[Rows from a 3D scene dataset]
****************

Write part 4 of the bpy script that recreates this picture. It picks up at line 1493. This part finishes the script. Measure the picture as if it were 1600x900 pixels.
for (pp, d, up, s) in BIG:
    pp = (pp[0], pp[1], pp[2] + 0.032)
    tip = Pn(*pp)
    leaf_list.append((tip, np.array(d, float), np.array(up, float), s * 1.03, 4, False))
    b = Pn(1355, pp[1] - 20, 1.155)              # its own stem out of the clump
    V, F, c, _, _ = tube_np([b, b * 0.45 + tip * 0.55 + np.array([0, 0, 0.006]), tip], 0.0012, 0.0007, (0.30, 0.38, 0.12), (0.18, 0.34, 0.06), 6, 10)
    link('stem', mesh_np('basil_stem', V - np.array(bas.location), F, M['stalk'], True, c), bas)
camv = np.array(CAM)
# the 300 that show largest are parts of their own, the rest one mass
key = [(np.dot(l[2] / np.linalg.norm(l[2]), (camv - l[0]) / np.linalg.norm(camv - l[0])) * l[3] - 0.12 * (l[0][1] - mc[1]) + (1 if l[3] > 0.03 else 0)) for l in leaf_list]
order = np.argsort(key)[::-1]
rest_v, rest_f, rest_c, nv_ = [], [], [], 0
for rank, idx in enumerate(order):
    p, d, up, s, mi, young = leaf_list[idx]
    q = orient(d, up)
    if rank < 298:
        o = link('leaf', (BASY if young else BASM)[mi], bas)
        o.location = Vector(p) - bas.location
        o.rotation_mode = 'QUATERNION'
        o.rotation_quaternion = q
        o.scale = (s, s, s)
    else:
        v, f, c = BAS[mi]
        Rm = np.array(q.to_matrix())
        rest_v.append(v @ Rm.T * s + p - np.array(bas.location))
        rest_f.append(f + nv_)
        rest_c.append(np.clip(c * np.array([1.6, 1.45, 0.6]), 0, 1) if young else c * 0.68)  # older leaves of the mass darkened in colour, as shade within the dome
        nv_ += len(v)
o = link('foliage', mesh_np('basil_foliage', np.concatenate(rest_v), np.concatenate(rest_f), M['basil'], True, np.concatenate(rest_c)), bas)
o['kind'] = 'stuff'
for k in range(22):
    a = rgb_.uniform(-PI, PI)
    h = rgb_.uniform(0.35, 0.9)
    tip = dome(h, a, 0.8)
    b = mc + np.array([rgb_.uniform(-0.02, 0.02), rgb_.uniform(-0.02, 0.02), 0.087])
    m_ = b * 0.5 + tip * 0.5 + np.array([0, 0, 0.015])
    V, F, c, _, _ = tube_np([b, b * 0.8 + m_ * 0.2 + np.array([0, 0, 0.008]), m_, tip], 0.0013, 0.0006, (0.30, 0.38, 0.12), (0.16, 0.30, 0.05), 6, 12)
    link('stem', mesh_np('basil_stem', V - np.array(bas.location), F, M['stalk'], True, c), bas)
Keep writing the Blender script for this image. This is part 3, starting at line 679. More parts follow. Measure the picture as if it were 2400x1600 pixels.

****************

**The task**
Reproduce only the lines from the one containing "rest_f.append(f + nv_)" through the one containing "nv_ += len(v)", inclusive of both.

**The response**
        rest_f.append(f + nv_)
        rest_c.append(np.clip(c * np.array([1.6, 1.45, 0.6]), 0, 1) if young else c * 0.68)  # older leaves of the mass darkened in colour, as shade within the dome
        nv_ += len(v)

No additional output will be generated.